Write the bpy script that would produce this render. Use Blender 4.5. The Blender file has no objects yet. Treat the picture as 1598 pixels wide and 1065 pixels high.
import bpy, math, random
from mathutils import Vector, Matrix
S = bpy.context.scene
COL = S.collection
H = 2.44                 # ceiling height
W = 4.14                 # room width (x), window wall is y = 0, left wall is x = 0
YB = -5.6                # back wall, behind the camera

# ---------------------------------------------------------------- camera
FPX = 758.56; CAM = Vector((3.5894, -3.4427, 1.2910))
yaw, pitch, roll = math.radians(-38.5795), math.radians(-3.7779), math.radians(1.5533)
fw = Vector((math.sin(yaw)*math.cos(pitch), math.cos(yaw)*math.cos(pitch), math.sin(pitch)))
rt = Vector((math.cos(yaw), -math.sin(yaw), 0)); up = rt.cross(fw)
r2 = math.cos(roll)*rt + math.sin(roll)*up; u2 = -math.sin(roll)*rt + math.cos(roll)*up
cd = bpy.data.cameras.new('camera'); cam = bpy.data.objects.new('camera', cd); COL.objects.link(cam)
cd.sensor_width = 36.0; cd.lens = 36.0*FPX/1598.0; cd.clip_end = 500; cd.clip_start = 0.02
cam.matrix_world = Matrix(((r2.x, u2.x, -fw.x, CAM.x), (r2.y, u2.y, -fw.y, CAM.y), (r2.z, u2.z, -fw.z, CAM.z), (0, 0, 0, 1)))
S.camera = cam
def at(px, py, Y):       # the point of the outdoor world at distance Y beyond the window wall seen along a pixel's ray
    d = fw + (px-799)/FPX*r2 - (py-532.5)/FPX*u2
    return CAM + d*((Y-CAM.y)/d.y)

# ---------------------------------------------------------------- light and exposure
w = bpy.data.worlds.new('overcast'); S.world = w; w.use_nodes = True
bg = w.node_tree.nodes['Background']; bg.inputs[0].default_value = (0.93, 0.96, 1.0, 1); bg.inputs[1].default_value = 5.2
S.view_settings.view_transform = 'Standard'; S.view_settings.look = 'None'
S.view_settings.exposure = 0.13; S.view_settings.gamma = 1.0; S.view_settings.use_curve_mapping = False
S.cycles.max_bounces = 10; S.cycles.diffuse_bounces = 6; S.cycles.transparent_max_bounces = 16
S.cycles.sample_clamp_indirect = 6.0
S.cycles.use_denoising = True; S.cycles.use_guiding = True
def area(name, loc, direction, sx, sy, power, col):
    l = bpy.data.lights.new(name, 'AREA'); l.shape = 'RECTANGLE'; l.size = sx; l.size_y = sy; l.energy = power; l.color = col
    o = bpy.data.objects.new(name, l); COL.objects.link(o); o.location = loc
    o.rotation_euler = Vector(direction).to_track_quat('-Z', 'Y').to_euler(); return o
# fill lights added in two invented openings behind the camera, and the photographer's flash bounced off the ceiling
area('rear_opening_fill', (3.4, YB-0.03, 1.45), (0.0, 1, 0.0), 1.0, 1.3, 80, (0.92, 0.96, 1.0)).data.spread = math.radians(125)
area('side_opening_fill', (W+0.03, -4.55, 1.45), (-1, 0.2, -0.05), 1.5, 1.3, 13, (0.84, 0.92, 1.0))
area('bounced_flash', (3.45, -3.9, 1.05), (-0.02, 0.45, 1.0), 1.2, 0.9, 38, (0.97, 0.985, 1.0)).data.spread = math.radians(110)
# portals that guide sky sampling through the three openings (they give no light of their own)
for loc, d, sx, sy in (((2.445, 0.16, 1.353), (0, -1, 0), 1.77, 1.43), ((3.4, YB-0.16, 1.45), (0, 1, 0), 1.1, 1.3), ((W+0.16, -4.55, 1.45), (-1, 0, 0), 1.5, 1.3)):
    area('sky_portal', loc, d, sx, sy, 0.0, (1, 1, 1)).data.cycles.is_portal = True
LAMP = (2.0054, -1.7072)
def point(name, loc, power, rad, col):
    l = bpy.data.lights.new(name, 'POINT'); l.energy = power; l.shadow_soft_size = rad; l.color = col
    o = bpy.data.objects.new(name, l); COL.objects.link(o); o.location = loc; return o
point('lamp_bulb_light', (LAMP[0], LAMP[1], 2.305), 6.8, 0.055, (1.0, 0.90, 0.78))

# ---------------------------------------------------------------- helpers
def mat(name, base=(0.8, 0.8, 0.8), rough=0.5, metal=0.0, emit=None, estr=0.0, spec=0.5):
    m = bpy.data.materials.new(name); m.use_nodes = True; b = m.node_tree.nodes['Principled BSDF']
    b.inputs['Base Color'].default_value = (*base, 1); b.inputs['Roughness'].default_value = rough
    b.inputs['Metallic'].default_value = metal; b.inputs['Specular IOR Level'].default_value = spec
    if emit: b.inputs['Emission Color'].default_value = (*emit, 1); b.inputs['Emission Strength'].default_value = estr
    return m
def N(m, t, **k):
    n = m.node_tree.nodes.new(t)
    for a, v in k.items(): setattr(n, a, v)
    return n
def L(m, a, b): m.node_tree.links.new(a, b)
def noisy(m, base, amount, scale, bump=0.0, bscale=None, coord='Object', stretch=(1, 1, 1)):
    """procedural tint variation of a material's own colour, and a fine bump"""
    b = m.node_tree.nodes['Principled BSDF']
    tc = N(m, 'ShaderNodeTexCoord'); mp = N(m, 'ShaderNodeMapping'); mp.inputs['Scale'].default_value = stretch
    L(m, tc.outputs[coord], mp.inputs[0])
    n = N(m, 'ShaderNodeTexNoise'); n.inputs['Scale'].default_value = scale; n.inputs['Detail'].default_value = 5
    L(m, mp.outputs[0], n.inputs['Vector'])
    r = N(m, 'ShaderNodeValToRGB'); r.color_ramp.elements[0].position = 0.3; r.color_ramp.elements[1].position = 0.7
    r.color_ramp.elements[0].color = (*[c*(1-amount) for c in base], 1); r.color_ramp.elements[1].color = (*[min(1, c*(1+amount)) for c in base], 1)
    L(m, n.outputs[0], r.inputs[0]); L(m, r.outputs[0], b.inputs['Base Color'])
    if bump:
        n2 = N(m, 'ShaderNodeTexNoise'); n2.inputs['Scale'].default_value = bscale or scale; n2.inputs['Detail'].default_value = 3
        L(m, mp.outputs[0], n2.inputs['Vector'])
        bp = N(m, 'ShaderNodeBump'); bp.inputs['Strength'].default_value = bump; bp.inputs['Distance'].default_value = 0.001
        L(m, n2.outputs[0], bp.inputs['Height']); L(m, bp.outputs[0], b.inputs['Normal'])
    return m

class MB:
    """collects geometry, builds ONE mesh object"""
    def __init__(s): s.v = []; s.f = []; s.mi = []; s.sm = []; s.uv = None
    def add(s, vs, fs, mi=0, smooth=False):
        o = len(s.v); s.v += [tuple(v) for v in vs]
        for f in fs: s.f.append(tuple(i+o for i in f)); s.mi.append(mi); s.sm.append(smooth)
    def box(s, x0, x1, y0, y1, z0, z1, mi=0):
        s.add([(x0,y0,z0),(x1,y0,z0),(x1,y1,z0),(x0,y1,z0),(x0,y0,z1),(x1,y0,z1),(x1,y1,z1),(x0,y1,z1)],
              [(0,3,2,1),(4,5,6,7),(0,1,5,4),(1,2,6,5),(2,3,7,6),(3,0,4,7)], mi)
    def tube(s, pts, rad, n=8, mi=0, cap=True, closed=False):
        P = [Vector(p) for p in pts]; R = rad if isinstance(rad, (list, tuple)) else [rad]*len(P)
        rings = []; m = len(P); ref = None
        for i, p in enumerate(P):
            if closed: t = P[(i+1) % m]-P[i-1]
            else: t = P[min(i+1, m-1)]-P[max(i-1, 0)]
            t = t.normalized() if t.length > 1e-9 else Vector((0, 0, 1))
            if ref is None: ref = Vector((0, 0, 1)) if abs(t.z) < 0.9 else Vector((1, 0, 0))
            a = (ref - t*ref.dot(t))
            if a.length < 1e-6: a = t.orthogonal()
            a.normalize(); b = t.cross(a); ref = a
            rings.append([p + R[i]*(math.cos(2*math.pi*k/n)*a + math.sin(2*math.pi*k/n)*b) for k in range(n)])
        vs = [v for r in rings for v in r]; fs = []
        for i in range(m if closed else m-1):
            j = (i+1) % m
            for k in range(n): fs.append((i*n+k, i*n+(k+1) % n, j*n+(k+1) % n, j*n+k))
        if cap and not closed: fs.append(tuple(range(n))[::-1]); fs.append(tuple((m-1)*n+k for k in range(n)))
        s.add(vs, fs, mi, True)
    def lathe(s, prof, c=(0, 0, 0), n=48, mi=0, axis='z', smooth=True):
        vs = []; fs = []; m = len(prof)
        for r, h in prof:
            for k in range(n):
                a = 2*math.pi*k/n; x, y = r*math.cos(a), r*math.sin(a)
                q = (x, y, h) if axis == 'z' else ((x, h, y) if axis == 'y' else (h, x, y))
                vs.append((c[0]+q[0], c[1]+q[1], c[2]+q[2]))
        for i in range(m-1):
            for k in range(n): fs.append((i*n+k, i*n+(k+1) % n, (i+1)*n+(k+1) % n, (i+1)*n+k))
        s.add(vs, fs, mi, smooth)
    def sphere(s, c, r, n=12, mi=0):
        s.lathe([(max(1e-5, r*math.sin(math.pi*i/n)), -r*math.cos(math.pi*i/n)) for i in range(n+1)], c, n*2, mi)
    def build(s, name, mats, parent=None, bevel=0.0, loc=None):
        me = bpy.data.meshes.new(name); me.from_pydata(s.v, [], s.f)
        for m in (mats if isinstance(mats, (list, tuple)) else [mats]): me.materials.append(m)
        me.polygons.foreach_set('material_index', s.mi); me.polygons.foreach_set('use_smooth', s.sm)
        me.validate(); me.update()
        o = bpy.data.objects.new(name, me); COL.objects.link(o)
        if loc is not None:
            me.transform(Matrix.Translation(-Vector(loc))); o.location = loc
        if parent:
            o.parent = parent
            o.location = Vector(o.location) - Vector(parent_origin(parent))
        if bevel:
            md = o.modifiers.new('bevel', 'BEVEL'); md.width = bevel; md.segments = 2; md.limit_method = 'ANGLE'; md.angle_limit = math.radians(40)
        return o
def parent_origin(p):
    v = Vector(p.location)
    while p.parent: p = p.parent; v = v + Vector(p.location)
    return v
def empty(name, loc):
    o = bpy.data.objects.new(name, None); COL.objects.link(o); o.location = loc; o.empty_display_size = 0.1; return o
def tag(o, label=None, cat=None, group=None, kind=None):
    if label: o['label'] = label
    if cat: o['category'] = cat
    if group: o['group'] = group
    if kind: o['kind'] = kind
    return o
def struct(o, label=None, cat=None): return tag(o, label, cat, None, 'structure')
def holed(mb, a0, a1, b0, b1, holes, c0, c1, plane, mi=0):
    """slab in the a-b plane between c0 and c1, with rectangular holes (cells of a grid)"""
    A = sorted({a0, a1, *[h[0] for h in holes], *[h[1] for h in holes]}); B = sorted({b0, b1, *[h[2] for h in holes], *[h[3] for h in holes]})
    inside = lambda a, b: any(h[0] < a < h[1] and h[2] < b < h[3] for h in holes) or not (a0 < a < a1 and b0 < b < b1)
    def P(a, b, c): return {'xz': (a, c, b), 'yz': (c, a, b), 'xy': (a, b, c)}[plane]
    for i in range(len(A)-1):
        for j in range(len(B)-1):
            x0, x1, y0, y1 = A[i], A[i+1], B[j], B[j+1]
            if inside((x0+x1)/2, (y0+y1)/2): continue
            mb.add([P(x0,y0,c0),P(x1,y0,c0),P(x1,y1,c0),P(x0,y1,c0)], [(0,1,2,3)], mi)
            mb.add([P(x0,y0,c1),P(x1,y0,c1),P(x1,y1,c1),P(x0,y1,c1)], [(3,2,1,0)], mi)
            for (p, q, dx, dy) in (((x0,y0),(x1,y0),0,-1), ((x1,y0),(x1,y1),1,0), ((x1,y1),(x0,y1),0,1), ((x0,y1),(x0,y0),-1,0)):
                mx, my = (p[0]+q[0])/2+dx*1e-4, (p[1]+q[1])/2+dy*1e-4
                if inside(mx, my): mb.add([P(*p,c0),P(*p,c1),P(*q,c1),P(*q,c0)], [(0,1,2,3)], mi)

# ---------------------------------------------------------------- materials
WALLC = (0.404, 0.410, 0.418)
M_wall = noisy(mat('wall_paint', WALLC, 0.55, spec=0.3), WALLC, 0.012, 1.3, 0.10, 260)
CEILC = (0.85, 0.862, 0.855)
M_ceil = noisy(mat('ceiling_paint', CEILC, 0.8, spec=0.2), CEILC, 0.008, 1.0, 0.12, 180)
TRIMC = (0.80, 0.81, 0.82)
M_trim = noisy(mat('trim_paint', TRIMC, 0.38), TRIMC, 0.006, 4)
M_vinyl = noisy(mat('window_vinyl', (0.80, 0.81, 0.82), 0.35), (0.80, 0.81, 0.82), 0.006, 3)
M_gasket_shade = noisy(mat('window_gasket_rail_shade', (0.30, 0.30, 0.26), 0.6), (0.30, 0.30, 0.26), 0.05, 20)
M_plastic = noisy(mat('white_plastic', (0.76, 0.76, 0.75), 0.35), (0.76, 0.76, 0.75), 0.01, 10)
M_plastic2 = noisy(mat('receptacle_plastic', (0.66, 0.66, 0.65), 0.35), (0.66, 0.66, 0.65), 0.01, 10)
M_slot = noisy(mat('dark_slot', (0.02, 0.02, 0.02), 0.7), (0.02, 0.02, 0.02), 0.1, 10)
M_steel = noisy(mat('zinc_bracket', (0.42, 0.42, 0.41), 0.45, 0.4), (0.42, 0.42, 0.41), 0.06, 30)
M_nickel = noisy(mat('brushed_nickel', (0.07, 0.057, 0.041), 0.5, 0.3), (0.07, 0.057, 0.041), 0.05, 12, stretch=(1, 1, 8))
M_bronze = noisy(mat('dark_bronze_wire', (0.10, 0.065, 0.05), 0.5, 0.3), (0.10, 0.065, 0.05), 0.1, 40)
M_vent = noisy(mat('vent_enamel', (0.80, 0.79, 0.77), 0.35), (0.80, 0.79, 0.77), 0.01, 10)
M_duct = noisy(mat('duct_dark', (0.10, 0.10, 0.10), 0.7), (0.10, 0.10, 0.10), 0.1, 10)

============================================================

Your task is to quote the lines above, beginning with the first and ending with the one that holds "wall, behind the camera".

Write the bpy script that would produce this render. Use Blender 4.5. The Blender file has no objects yet. Treat the picture as 1598 pixels wide and 1065 pixels high.
import bpy, math, random
from mathutils import Vector, Matrix
S = bpy.context.scene
COL = S.collection
H = 2.44                 # ceiling height
W = 4.14                 # room width (x), window wall is y = 0, left wall is x = 0
YB = -5.6                # back wall, behind the camera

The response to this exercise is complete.